A U.N. investigation concluded Wednesday that Israel had committed crimes against humanity during the war, while Israeli and Palestinian armed groups had both committed war crimes.
The World Health Organization (WHO) said more than 8,000 children under the age of 5 had been treated for acute malnutrition in Gaza.
As Muslims worldwide prepare to celebrate Eid al-Adha beginning Sunday, displaced Gazan Umm Thaer Naseer said "we do not have anything to prepare" for the occasion.
"The children ask their father to buy clothes" for the holiday, she said in Beit Lahia in northern Gaza, adding that prices of anything from basic commodities to toys have soared.
"Where will their father buy them from? He has been unemployed for eight months and moves from one tent to another ... Their father can barely feed himself."
Another displaced Gazan, Fadi Naseer, told AFP that "in normal times" homes and streets are decorated for the festival, but "today we don't even have a house anymore, and there is nothing to decorate."
"There is no Eid spirit," he added.
Regional danger
The fallout from the Gaza war is regularly felt on the Israeli-Lebanon frontier, where deadly cross-border exchanges have escalated.
Hezbollah said on both Wednesday and Thursday it had attacked military targets in Israel with barrages of rockets and drones in retaliation for an Israeli strike that killed one of its commanders.
The Israeli military said most launches had been intercepted, while others ignited fires.

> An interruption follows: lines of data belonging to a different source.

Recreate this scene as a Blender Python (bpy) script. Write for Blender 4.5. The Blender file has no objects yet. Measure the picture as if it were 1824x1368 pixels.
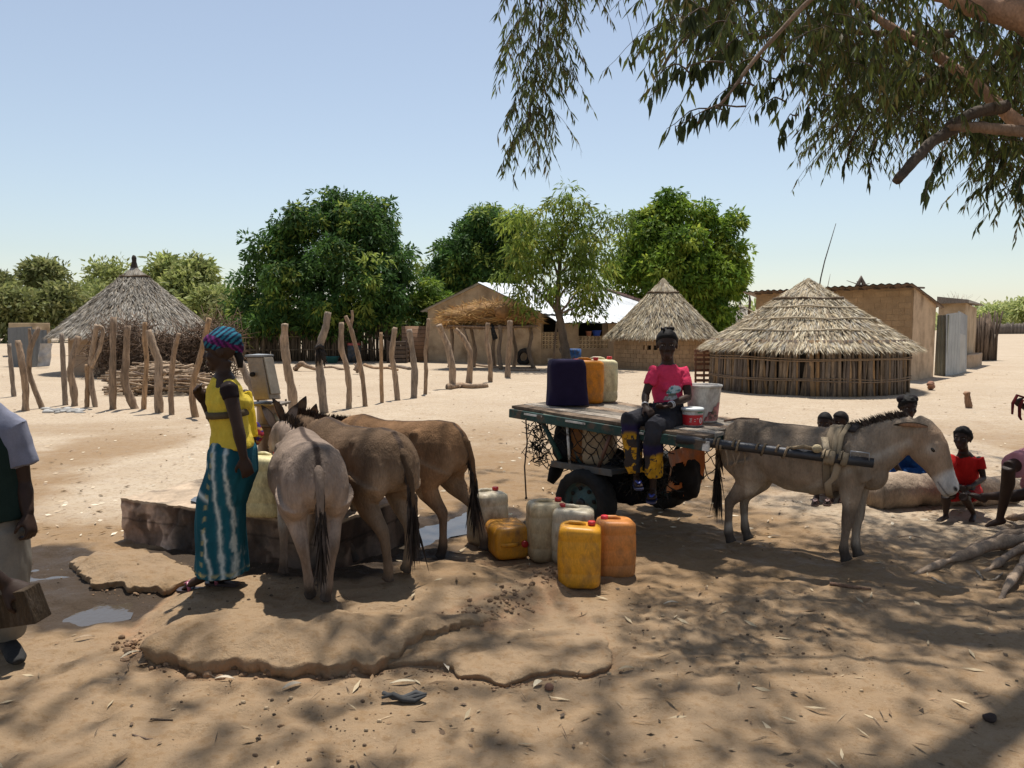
import bpy, math, random
import numpy as np
from mathutils import Vector, Matrix
R = math.radians
rng = np.random.default_rng(11)
random.seed(11)
sc = bpy.context.scene
COL = sc.collection
# ------------------------------------------------------------------ camera model (photo pixels 1824 x 1368)
F, CX, CY, HZ, CAMZ = 1378.0, 912.0, 684.0, 577.0, 1.7
PITCH = math.atan((CY - HZ) / F)
cp, sp = math.cos(PITCH), math.sin(PITCH)

def ray(px, py):
    u = (px - CX) / F
    v = -(py - CY) / F
    return np.array([u, cp + v * sp, -sp + v * cp])

def at(px, py, Y):
    d = ray(px, py)
    return np.array([0, 0, CAMZ]) + d * (Y / d[1])

def G(px, py, z=0.0):
    d = ray(px, py)
    return np.array([0, 0, CAMZ]) + d * ((z - CAMZ) / d[2])

def nrm(v):
    v = np.asarray(v, float)
    n = np.linalg.norm(v, axis=-1, keepdims=True)
    return v / np.maximum(n, 1e-9)

def V3(*a):
    return np.array(a, float)

# ------------------------------------------------------------------ value noise
def _hash(ix, iy, iz, seed):
    h = (ix * 374761393 + iy * 668265263 + iz * 1440662683 + seed * 974711) & 0xffffffff
    h = ((h ^ (h >> 13)) * 1274126177) & 0xffffffff
    h = ((h ^ (h >> 16)) * 2246822519) & 0xffffffff
    return ((h ^ (h >> 15)) & 0xffffff) / float(0xffffff)

def vn(p, seed=0):
    p = np.asarray(p, float)
    i = np.floor(p).astype(np.int64)
    f = p - i
    f = f * f * (3 - 2 * f)
    r = 0
    for dx in (0, 1):
        for dy in (0, 1):
            for dz in (0, 1):
                w = (f[:, 0] if dx else 1 - f[:, 0]) * (f[:, 1] if dy else 1 - f[:, 1]) * (f[:, 2] if dz else 1 - f[:, 2])
                r = r + w * _hash(i[:, 0] + dx, i[:, 1] + dy, i[:, 2] + dz, seed)
    return r

def fbm(p, octv=4, seed=0):
    p = np.asarray(p, float)
    a, s, t = 1.0, 0, 0
    for k in range(octv):
        s = s + a * (vn(p, seed + k * 17) - .5)
        t += a
        p = p * 2.03 + 3.1
        a *= .5
    return s / t * 2

def sstep(a, b, x):
    t = np.clip((x - a) / (b - a), 0, 1)
    return t * t * (3 - 2 * t)

# ------------------------------------------------------------------ mesh builder
def frames(P, side=None):
    T = np.gradient(P, axis=0) if len(P) > 2 else np.repeat((P[1] - P[0])[None], 2, 0)
    T = nrm(T)
    S = np.zeros_like(P)
    if side is not None:
        s0 = np.asarray(side, float)
        for i in range(len(P)):
            s = s0 - T[i] * s0.dot(T[i])
            S[i] = nrm(s)
    else:
        a = V3(0, 0, 1) if abs(T[0][2]) < .9 else V3(1, 0, 0)
        s = nrm(np.cross(a, T[0]))
        for i in range(len(P)):
            s = nrm(s - T[i] * s.dot(T[i]))
            S[i] = s
    return T, S, np.cross(T, S)

class MB:
    def __init__(s):
        s.V, s.C, s.n, s.F = [], [], 0, {}
        s.mats = None

    def add(s, v, faces, col=None):
        v = np.asarray(v, float).reshape(-1, 3)
        if isinstance(faces, np.ndarray):
            faces = [faces]
        else:
            d = {}
            for f in faces:
                d.setdefault(len(f), []).append(f)
            faces = [np.array(x) for x in d.values()]
        for f in faces:
            s.F.setdefault(f.shape[1], []).append(f + s.n)
        s.V.append(v)
        c = np.ones((len(v), 3)) * (.5 if col is None else np.asarray(col, float))
        s.C.append(c)
        s.n += len(v)

    def box(s, c, size, ax=None, col=None):
        c = np.asarray(c, float)
        h = np.asarray(size, float) / 2
        A = np.eye(3) if ax is None else np.asarray(ax, float)
        k = np.array([[-1, -1, -1], [1, -1, -1], [1, 1, -1], [-1, 1, -1], [-1, -1, 1], [1, -1, 1], [1, 1, 1], [-1, 1, 1]])
        s.add(c + (k * h) @ A, [(0, 3, 2, 1), (4, 5, 6, 7), (0, 1, 5, 4), (1, 2, 6, 5), (2, 3, 7, 6), (3, 0, 4, 7)], col)

    def wall(s, a, b, z0, z1, th=.15, col=None, off=0):
        a, b = V3(a[0], a[1], 0), V3(b[0], b[1], 0)
        d = nrm(b - a)
        n = V3(-d[1], d[0], 0)
        c = (a + b) / 2 + n * (th / 2 + off)
        c[2] = (z0 + z1) / 2
        s.box(c, (np.linalg.norm(b - a), th, z1 - z0), [d, n, (0, 0, 1)], col)

    def tube(s, P, r, n=8, col=None, side=None, jit=0, sq=1.0):
        P = np.asarray(P, float)
        r = np.asarray(r, float)
        if r.ndim == 0:
            r = np.full(len(P), float(r))
        if r.ndim == 1:
            r = np.stack([r, r], 1)
        T, S, B = frames(P, side)
        th = np.linspace(0, 2 * np.pi, n, endpoint=False)
        cs, sn = np.cos(th), np.sin(th)
        if sq != 1.0:
            cs = np.sign(cs) * np.abs(cs) ** sq
            sn = np.sign(sn) * np.abs(sn) ** sq
        v = P[:, None] + S[:, None] * (cs[None, :, None] * r[:, 0, None, None]) + B[:, None] * (sn[None, :, None] * r[:, 1, None, None])
        if jit:
            v = v + rng.normal(0, jit, v.shape)
        m = len(P)
        i = np.arange(m - 1)[:, None] * n + np.arange(n)[None]
        j = np.arange(m - 1)[:, None] * n + (np.arange(n)[None] + 1) % n
        q = np.stack([i, j, j + n, i + n], -1).reshape(-1, 4)
        c = None
        if col is not None:
            c = np.asarray(col, float)
            if c.ndim == 2:
                c = np.repeat(c, n, 0)
        k = s.n
        s.add(v.reshape(-1, 3), q, c)
        s.F.setdefault(n, []).append(np.array([list(range(n))[::-1], list(range((m - 1) * n, m * n))]) + k)

    def ball(s, c, r, n=14, m=9, ax=None, col=None):
        r = np.ones(3) * np.asarray(r, float)
        A = np.eye(3) if ax is None else np.asarray(ax, float)
        ph = np.linspace(0, np.pi, m + 1)[1:-1]
        th = np.linspace(0, 2 * np.pi, n, endpoint=False)
        v = np.stack([np.outer(np.sin(ph), np.cos(th)), np.outer(np.sin(ph), np.sin(th)), np.outer(np.cos(ph), np.ones(n))], -1).reshape(-1, 3)
        v = np.vstack([v, [[0, 0, 1], [0, 0, -1]]])
        fs = []
        for i in range(m - 2):
            for j in range(n):
                fs.append((i * n + j, (i + 1) * n + j, (i + 1) * n + (j + 1) % n, i * n + (j + 1) % n))
        t, b = len(v) - 2, len(v) - 1
        for j in range(n):
            fs.append((t, j, (j + 1) % n))
            fs.append((b, (m - 2) * n + (j + 1) % n, (m - 2) * n + j))
        s.add(np.asarray(c, float) + (v * r) @ A, fs, col)

    def quads(s, Q, col=None):
        Q = np.asarray(Q, float)
        N = len(Q)
        c = None
        if col is not None:
            c = np.asarray(col, float)
            if c.ndim == 2 and len(c) == N:
                c = np.repeat(c, 4, 0)
        s.add(Q.reshape(-1, 3), np.arange(N * 4).reshape(-1, 4), c)

    def leaves(s, P, D, S, L, W, col=None, mid=.45, bend=0.0):
        """diamond leaves: base P, direction D, side S"""
        P, D, S = np.asarray(P), np.asarray(D), np.asarray(S)
        L = np.broadcast_to(np.asarray(L, float), (len(P),))[:, None]
        W = np.broadcast_to(np.asarray(W, float), (len(P),))[:, None]
        m = P + D * L * mid
        t = P + D * L + V3(0, 0, -1) * (bend * L)
        s.quads(np.stack([P, m + S * W / 2, t, m - S * W / 2], 1), col)

    def lathe(s, c, prof, n=24, col=None, jit=0):
        """prof: list of (r, z)"""
        c = np.asarray(c, float)
        prof = np.asarray(prof, float)
        th = np.linspace(0, 2 * np.pi, n, endpoint=False)
        v = np.stack([prof[:, 0, None] * np.cos(th), prof[:, 0, None] * np.sin(th), np.repeat(prof[:, 1, None], n, 1)], -1)
        if jit:
            v = v + rng.normal(0, jit, v.shape)
        m = len(prof)
        i = np.arange(m - 1)[:, None] * n + np.arange(n)[None]
        j = np.arange(m - 1)[:, None] * n + (np.arange(n)[None] + 1) % n
        s.add(c + v.reshape(-1, 3), np.stack([i, j, j + n, i + n], -1).reshape(-1, 4), col)

    def poly(s, pts, col=None):
        s.add(pts, [tuple(range(len(pts)))], col)

    def mesh(s, name, smooth=True):
        me = bpy.data.meshes.new(name)
        V = np.vstack(s.V)
        C = np.vstack(s.C)
        me.vertices.add(len(V))
        me.vertices.foreach_set('co', V.astype(np.float32).ravel())
        loops, starts, k = [], [], 0
        for m, fl in s.F.items():
            f = np.vstack(fl)
            loops.append(f.ravel())
            starts.append(k + np.arange(len(f)) * m)
            k += f.size
        loops = np.concatenate(loops)
        starts = np.concatenate(starts)
        me.loops.add(len(loops))
        me.loops.foreach_set('vertex_index', loops.astype(np.int32))
        me.polygons.add(len(starts))
        me.polygons.foreach_set('loop_start', starts.astype(np.int32))
        me.update(calc_edges=True)
        me.polygons.foreach_set('use_smooth', np.full(len(starts), smooth))
        a = me.color_attributes.new('Col', 'FLOAT_COLOR', 'POINT')
        a.data.foreach_set('color', np.hstack([C, np.ones((len(C), 1))]).astype(np.float32).ravel())
        return me

    def build(s, name, m, parent=None, smooth=True, local=False, bev=0):
        if parent is not None and not local:
            L = np.array(parent['_o'])
            s.V = [v - L for v in s.V]
        o = bpy.data.objects.new(name, s.mesh(name, smooth))
        COL.objects.link(o)
        o.data.materials.append(m)
        if bev:
            b = o.modifiers.new('bevel', 'BEVEL')
            b.width = bev
            b.segments = 2
            b.limit_method = 'ANGLE'
        if parent is not None:
            o.parent = parent
            o['_o'] = list(parent['_o'])
        return o

    def solo(s, name, m, label, cat, group=None, smooth=True, loc=None, kind=None, bev=0):
        """a thing that is one mesh; origin at its base"""
        V = np.vstack(s.V)
        if loc is None:
            loc = V3((V[:, 0].min() + V[:, 0].max()) / 2, (V[:, 1].min() + V[:, 1].max()) / 2, V[:, 2].min())
        s.V = [v - loc for v in s.V]
        o = s.build(name, m, None, smooth, bev=bev)
        o.location = loc
        o['_o'] = list(map(float, loc))
        return tag(o, label, cat, group, kind)

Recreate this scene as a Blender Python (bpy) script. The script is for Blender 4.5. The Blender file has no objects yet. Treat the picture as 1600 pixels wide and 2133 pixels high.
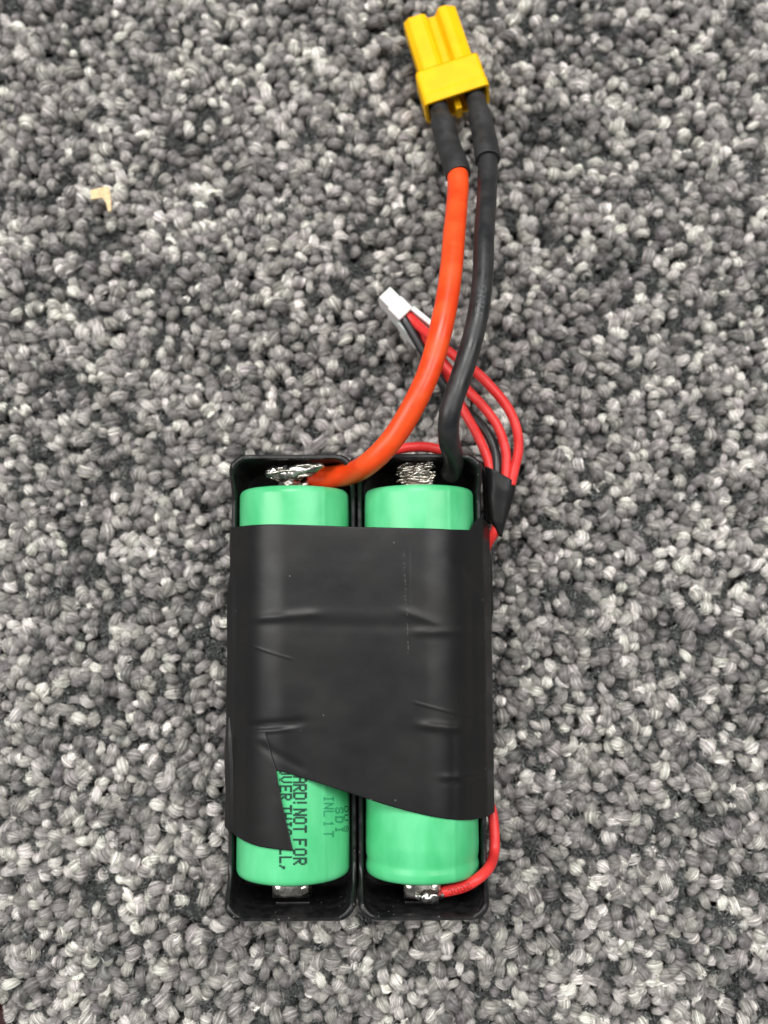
import bpy, math, random
from mathutils import Vector, Matrix, noise
random.seed(7)
R = math.radians
SC = bpy.context.scene

# ---------------------------------------------------------------- camera (1 unit = 1 cm)
F = 2000.0                        # focal length in photo pixels (photo 1600 x 2133)
TH = math.atan(214/2000)          # tilt away from straight down
HC = 17.1                         # camera height above the carpet, cm
cd = bpy.data.cameras.new("camera"); cam = bpy.data.objects.new("camera", cd)
SC.collection.objects.link(cam); SC.camera = cam
cam.location = (0, 0, HC); cam.rotation_euler = (TH, 0, 0)
cd.sensor_fit = 'VERTICAL'; cd.sensor_height = 36; cd.lens = F/2133*36
cd.clip_start = 0.5; cd.clip_end = 2000
cd.dof.use_dof = True; cd.dof.focus_distance = 15.3; cd.dof.aperture_fstop = cd.lens/1000/0.32

# ---------------------------------------------------------------- world and lamps (office ceiling panels)
W = bpy.data.worlds.new("World"); SC.world = W; W.use_nodes = True
W.node_tree.nodes['Background'].inputs[0].default_value = (0.95, 0.98, 1.0, 1)
W.node_tree.nodes['Background'].inputs[1].default_value = 0.15
def lamp(name, loc, size, power, col=(1, 0.985, 0.965), target=(0, 0, 0)):
    l = bpy.data.lights.new(name, 'AREA'); l.shape = 'RECTANGLE'; l.size, l.size_y = size
    l.energy = power; l.color = col
    o = bpy.data.objects.new(name, l); SC.collection.objects.link(o); o.location = loc
    o.rotation_euler = (Vector(target)-Vector(loc)).to_track_quat('-Z', 'Y').to_euler()
    return o
lamp('ceiling_panel', (-122, 28, 134), (46, 130), 182000)
lamp('ceiling_panel', (98, 34, 152), (46, 130), 145000)
lamp('ceiling_panel', (-6, 62, 112), (62, 40), 103000)
SC.view_settings.view_transform = 'Standard'; SC.view_settings.look = 'None'
SC.view_settings.exposure = 0.15; SC.view_settings.gamma = 1

# ---------------------------------------------------------------- helpers
ROT = Matrix.Rotation(TH, 3, 'X')
def P(px, py, z):
    """point at height z seen at photo pixel (px, py)"""
    d = ROT @ Vector(((px-800)/F, (1066.5-py)/F, -1))
    t = (z-HC)/d.z
    return Vector((0, 0, HC)) + d*t
def new_obj(name, me, mat=None, parent=None, smooth=True):
    o = bpy.data.objects.new(name, me); SC.collection.objects.link(o)
    if mat: me.materials.append(mat)
    if smooth:
        me.polygons.foreach_set('use_smooth', [True]*len(me.polygons))
    if parent: o.parent = parent
    return o
def mesh(name, vs, fs, mat=None, parent=None, smooth=True):
    me = bpy.data.meshes.new(name); me.from_pydata([tuple(v) for v in vs], [], fs); me.update()
    return new_obj(name, me, mat, parent, smooth)
def thing(name, label, cat, group=None):
    o = bpy.data.objects.new(name, None); SC.collection.objects.link(o); o.empty_display_size = .5
    return tag(o, label, cat, group)
def tag(o, label=None, cat=None, group=None, kind=None):
    if label: o['label'] = label
    if cat: o['category'] = cat
    if group: o['group'] = group
    if kind: o['kind'] = kind
    return o
def catmull(pts, n=8):
    out = []
    q = [pts[0]*2-pts[1]] + pts + [pts[-1]*2-pts[-2]]
    for i in range(1, len(q)-2):
        for k in range(n):
            t = k/n
            a, b, c, d = q[i-1], q[i], q[i+1], q[i+2]
            out.append(.5*((2*b)+(c-a)*t+(2*a-5*b+4*c-d)*t*t+(3*b-a-3*c+d)*t**3))
    out.append(pts[-1].copy())
    return out
def tube_data(path, rad, sides=20, base=0, cap=True):
    """rad: number or function of t in 0..1"""
    vs, fs = [], []
    n = len(path); up = Vector((0, 0, 1))
    T = (path[1]-path[0]).normalized()
    N = (up - T*up.dot(T))
    if N.length < .01: N = Vector((1, 0, 0))
    N.normalize()
    for i, p in enumerate(path):
        T = (path[min(i+1, n-1)]-path[max(i-1, 0)]).normalized()
        N = (N - T*N.dot(T)).normalized(); B = T.cross(N)
        r = rad(i/(n-1)) if callable(rad) else rad
        for k in range(sides):
            a = 2*math.pi*k/sides
            vs.append(p + (N*math.cos(a)+B*math.sin(a))*r)
    for i in range(n-1):
        for k in range(sides):
            a = base+i*sides+k; b = base+i*sides+(k+1) % sides
            fs.append((a, b, b+sides, a+sides))
    if cap:
        fs.append(tuple(base+k for k in range(sides))[::-1])
        fs.append(tuple(base+(n-1)*sides+k for k in range(sides)))
    return vs, fs
def wire(name, pts, rad, mat, parent=None, sides=20, n=10):
    path = catmull([P(*p) for p in pts], n)
    vs, fs = tube_data(path, rad, sides)
    for i, v in enumerate(vs):
        p = path[i//sides]; vs[i] = p+(v-p)*(1+.035*noise.noise(v*1.5)+.015*noise.noise(v*6))
    o = mesh(name, vs, fs, mat, parent)
    for f in o.data.polygons:
        if len(f.vertices) > 4: f.use_smooth = False
    return o, path
def bevel(o, w=.02, seg=3, angle=35):
    m = o.modifiers.new('bevel', 'BEVEL'); m.width = w; m.segments = seg; m.limit_method = 'ANGLE'; m.angle_limit = R(angle)
    return o
def solid(o, t=.012):
    m = o.modifiers.new('solid', 'SOLIDIFY'); m.thickness = t; m.offset = -1
    return o
def sstep(a, b, x):
    t = min(1, max(0, (x-a)/(b-a))); return t*t*(3-2*t)

# ---------------------------------------------------------------- materials
def mat(name, col, rough=.5, metal=0, spec=.5, coat=0, coat_rough=.1, sheen=0, sss=0):
    m = bpy.data.materials.new(name); m.use_nodes = True
    b = m.node_tree.nodes['Principled BSDF']
    b.inputs['Base Color'].default_value = (*col, 1); b.inputs['Roughness'].default_value = rough
    b.inputs['Metallic'].default_value = metal; b.inputs['Specular IOR Level'].default_value = spec
    b.inputs['Coat Weight'].default_value = coat; b.inputs['Coat Roughness'].default_value = coat_rough
    b.inputs['Sheen Weight'].default_value = sheen
    if sss:
        b.inputs['Subsurface Weight'].default_value = sss; b.inputs['Subsurface Scale'].default_value = .1
    return m
class NT:
    def __init__(s, m): s.t = m.node_tree; s.b = s.t.nodes['Principled BSDF']
    def n(s, typ, **kw):
        nd = s.t.nodes.new(typ)
        for k, v in kw.items():
            if k in nd.inputs: nd.inputs[k].default_value = v
            else: setattr(nd, k, v)
        return nd
    def l(s, a, b): s.t.links.new(a, b)
def noise_col(m, c1, c2, scale, lo=.4, hi=.6, detail=4, stretch=None, bump=0, bscale=None, bdist=.01, rough=None):
    t = NT(m); tc = t.n('ShaderNodeTexCoord'); mp = t.n('ShaderNodeMapping')
    if stretch: mp.inputs['Scale'].default_value = stretch
    t.l(tc.outputs['Object'], mp.inputs[0])
    nz = t.n('ShaderNodeTexNoise', Scale=scale, Detail=detail); t.l(mp.outputs[0], nz.inputs['Vector'])
    rp = t.n('ShaderNodeValToRGB'); e = rp.color_ramp.elements
    e[0].position = lo; e[1].position = hi; e[0].color = (*c1, 1); e[1].color = (*c2, 1)
    t.l(nz.outputs['Fac'], rp.inputs[0]); t.l(rp.outputs[0], t.b.inputs['Base Color'])
    if rough:
        mr = t.n('ShaderNodeMapRange'); mr.inputs['To Min'].default_value = rough[0]; mr.inputs['To Max'].default_value = rough[1]
        mr.inputs['From Min'].default_value = .35; mr.inputs['From Max'].default_value = .65
        t.l(nz.outputs['Fac'], mr.inputs['Value']); t.l(mr.outputs[0], t.b.inputs['Roughness'])
    if bump:
        n2 = t.n('ShaderNodeTexNoise', Scale=bscale or scale, Detail=5); t.l(mp.outputs[0], n2.inputs['Vector'])
        bp = t.n('ShaderNodeBump', Strength=bump, Distance=bdist)
        t.l(n2.outputs['Fac'], bp.inputs['Height']); t.l(bp.outputs[0], t.b.inputs['Normal'])
    return t, rp, mp
def dust(t, src, dens=14, thr=.03, col=(.45, .45, .42), keep=.85):
    """sparse pale dust specks mixed over a colour"""
    tc = t.n('ShaderNodeTexCoord')
    vo = t.n('ShaderNodeTexVoronoi', Scale=dens); t.l(tc.outputs['Object'], vo.inputs['Vector'])
    lt = t.n('ShaderNodeMath', operation='LESS_THAN'); lt.inputs[1].default_value = thr; t.l(vo.outputs['Distance'], lt.inputs[0])
    wn = t.n('ShaderNodeSeparateColor'); t.l(vo.outputs['Color'], wn.inputs[0])
    gt = t.n('ShaderNodeMath', operation='GREATER_THAN'); gt.inputs[1].default_value = keep; t.l(wn.outputs[0], gt.inputs[0])
    mu = t.n('ShaderNodeMath', operation='MULTIPLY'); t.l(lt.outputs[0], mu.inputs[0]); t.l(gt.outputs[0], mu.inputs[1])
    mx = t.n('ShaderNodeMix', data_type='RGBA'); t.l(mu.outputs[0], mx.inputs[0]); t.l(src, mx.inputs[6])
    mx.inputs[7].default_value = (*col, 1); t.l(mx.outputs[2], t.b.inputs['Base Color'])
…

A government spokesperson said: "Israel will respond with force to all aggressions by Hezbollah."
Later, Lebanon's National News Agency reported that Israeli "warplanes launched a raid targeting a house" in the country's south, killing one civilian and injuring seven others.
Iraqi Foreign Minister Fuad Hussein said the potential "expansion of the war is a danger, not only for Lebanon but for the entire region."
France has been making diplomatic efforts to contain the situation on the border since January, with President Emmanuel Macron saying Thursday that his country, the U.S. and Israel would work together to ease tensions in the area.
"We will do the same with the Lebanese authorities," he added, speaking at the G-7 summit.
In the occupied West Bank, where violence has also soared during the war, Palestinian officials said an Israeli military raid killed three people in the northern town of Qabatiyah.
The army said its latest "counterterrorism operation" targeted "two senior wanted suspects."